La fotografía pertenece a la página web de Berthillon.
No se trata de una isla en sentido estricto, sino de una zona delimitada por ríos en la que Hugo Capeto reinó, soberano, desde el año 987. Cuenta entre sus edificios con la primera catedral francesa, construída en St-Denis, con la célebre fábrica de porcelana francesa en Sèvres que se remonta al siglo XVIII y con el más grandioso de los palacios: Versalles. Si se requiere naturaleza en lugar de fastos palaciegos, se puede soñar con ser artista entre los colores del bosque de Fontainebleau.
Resulta fácil dejar volar la imaginación al ingresar a Versalles y aproximarse a la opulencia de aquellos eventos cortesanos pletóricos de personas que disfrutaban despreocupadamente de la vida, mientras la realidad del pueblo llano gestaba, alimentada por el hambre, la idea de la revolución. Diecisiete kilómetros separan Versalles de París, donde fueron trasladados los primorosos muebles para la venta mientras las obras de arte se despacharon hacia el Louvre, en los días que siguieron a la furia revolucionaria.
Pero entre 1682, cuando Luis XIV desplazó el centro político de Francia al finalizar la construcción, y 1789, Versalles fue la residencia real construída alrededor del pabellón de caza de Luis XIII en torno a un amplio patio en el que convergen las diversas alas de los edificios, donde cada sala oficial fue dedicada a una deidad olímpica. La Galería de los Espejos, construída en 1678, fue concebida por Luis XIV como un tributo a sí mismo y a su poder absoluto.
Versalles merece un recorrido a conciencia de sus jardines en los que se destacan por su grandiosidad la Fuente de la Pirámide y la Fuente de Apolo: las referencias externas e internas al dios del sol y la luz dan cuenta de la identificación de los reyes franceses con la poderosa y temida divinidad. La Avenida del Agua conduce al Estanque de Neptuno, una descomunal construcción rodeada por 22 fuentes cuyas tazas de mármol se encuentran sostenidas por sendas estatuas de niños.
Cuando Luis XIV se cansaba de la vida cortesana, tenía la posibilidad de contar con un espacio de retiro de estilo italiano donde recluirse: el Grand Trianon. Luis XV construyó el Petit Trianon para Madame de Barry, su amante; Luis XVI obsequió esta hermosa creación de estilo neoclásico a María Antonieta, que adicionó espacios externos para disfrutar junto a sus damas de una idílica vida pastoril.

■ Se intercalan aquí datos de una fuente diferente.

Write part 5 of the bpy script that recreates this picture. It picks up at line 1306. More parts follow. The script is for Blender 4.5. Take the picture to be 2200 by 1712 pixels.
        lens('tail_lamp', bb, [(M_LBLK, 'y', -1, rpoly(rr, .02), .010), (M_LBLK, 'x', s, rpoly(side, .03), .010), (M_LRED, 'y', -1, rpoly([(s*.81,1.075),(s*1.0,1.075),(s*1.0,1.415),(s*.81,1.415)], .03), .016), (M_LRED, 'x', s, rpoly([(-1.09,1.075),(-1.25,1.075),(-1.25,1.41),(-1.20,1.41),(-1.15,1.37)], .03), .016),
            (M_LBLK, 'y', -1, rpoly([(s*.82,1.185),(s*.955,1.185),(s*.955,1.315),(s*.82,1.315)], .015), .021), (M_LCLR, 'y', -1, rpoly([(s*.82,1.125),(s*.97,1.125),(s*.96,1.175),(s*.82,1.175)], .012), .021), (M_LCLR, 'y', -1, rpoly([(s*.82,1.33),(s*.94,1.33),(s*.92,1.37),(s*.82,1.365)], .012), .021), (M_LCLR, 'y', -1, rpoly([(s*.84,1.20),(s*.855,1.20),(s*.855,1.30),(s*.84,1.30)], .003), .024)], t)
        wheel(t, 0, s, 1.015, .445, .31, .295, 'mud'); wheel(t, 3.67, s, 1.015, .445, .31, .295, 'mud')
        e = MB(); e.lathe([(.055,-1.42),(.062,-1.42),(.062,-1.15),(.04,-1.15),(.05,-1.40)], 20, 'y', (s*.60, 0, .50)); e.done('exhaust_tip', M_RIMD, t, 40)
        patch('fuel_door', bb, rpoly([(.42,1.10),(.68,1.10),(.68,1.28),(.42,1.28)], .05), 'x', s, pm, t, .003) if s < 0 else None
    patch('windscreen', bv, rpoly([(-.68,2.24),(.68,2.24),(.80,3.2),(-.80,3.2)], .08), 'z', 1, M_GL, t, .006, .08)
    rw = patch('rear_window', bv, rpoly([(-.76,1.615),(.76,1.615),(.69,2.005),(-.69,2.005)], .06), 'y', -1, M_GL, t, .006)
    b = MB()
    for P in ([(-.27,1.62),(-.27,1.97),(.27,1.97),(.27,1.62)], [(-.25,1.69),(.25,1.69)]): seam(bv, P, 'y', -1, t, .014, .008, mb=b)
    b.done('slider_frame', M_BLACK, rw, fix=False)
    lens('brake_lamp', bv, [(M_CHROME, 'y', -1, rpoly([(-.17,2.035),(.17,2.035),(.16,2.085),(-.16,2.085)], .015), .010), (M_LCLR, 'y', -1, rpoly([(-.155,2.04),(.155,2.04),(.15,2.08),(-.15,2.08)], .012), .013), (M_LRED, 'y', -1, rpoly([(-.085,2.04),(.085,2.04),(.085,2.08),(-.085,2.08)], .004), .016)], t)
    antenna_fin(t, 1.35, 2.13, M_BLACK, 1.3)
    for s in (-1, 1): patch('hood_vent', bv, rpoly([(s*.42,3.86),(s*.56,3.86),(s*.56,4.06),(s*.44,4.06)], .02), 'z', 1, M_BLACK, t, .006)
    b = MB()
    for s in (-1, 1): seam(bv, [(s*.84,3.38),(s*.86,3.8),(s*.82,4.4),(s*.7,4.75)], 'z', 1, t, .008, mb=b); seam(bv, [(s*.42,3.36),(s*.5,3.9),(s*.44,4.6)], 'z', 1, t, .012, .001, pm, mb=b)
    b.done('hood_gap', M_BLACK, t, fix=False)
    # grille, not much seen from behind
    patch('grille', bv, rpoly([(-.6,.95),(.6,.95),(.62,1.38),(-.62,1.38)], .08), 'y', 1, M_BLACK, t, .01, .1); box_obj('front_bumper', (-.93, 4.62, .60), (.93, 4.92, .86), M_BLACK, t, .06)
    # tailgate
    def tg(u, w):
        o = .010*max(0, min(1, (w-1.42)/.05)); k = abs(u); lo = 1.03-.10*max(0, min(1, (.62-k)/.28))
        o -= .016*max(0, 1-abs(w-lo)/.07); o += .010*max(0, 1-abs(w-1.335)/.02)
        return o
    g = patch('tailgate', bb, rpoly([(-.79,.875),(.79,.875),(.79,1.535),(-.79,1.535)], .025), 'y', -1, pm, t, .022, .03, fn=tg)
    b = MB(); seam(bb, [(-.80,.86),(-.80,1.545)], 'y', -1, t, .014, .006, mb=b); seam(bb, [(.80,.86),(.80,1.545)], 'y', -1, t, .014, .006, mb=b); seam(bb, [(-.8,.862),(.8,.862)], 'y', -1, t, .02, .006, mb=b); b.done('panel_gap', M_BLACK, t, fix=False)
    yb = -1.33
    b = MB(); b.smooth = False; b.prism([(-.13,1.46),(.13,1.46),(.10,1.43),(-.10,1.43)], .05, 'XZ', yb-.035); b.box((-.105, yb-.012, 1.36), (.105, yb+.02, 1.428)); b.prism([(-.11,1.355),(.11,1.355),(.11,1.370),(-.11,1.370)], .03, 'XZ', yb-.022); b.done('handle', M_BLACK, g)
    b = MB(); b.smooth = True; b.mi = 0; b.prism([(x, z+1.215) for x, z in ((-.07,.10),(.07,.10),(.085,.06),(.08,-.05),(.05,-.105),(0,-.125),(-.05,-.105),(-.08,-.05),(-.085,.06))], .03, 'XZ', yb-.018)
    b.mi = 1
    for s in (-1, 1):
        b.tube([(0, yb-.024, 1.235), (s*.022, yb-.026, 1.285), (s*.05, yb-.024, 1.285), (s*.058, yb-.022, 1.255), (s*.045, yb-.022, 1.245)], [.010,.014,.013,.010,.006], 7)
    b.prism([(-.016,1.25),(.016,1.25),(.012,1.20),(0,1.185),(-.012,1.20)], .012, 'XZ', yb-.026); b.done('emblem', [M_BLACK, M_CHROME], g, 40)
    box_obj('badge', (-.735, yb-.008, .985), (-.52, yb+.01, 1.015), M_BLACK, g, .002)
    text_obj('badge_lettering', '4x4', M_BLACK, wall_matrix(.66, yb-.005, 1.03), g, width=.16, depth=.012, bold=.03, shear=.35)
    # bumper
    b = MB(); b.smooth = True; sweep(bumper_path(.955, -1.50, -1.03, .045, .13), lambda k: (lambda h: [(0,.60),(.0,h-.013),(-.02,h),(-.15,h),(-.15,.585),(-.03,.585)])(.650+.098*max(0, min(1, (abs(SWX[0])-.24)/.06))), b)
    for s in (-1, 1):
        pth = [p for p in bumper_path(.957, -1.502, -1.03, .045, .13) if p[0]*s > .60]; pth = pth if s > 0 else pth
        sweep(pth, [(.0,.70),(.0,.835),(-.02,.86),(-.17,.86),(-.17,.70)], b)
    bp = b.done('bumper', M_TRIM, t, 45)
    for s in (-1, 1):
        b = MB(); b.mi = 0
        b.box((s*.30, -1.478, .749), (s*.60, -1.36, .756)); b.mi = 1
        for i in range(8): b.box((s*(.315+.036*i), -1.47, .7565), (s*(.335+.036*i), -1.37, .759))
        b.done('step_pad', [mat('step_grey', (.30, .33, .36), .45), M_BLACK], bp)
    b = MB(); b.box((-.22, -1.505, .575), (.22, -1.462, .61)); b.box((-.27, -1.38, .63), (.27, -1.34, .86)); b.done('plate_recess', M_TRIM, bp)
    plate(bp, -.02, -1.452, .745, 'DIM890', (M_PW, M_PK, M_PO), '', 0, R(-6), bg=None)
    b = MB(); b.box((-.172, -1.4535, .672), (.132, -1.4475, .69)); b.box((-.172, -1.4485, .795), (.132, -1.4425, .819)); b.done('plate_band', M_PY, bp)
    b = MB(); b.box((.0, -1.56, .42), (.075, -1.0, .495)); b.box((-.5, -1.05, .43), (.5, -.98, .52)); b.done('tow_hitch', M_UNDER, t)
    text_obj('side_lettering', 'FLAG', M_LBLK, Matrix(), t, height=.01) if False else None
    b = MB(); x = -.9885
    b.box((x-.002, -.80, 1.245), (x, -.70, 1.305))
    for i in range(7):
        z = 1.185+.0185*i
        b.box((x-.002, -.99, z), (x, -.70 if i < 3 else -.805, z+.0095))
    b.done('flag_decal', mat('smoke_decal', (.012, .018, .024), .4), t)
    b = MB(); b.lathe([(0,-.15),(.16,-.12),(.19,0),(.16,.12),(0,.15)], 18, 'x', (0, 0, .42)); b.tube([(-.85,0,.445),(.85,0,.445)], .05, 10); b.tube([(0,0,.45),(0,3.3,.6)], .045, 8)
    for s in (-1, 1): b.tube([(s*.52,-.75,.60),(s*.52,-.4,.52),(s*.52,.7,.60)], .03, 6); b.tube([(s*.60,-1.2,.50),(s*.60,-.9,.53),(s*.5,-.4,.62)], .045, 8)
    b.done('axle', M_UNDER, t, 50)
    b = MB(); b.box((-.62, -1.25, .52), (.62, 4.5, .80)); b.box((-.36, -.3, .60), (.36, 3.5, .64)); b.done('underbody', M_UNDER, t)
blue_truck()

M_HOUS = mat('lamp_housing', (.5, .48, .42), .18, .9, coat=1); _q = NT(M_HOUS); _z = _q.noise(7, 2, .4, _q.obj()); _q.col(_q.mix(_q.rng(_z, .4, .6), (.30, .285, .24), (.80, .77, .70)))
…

Saqueado y vaciado luego de la revolución, transitó diversos destinos, entre los cuales el más significativo fue la firma del Tratado que lleva su nombre y puso fin a la Primera Guerra Mundial. Actualmente, si bien recibe en algunas ocasiones dignatarios extranjeros, constituye un monumento histórico que resume la historia viva de Francia durante los últimos 500 años.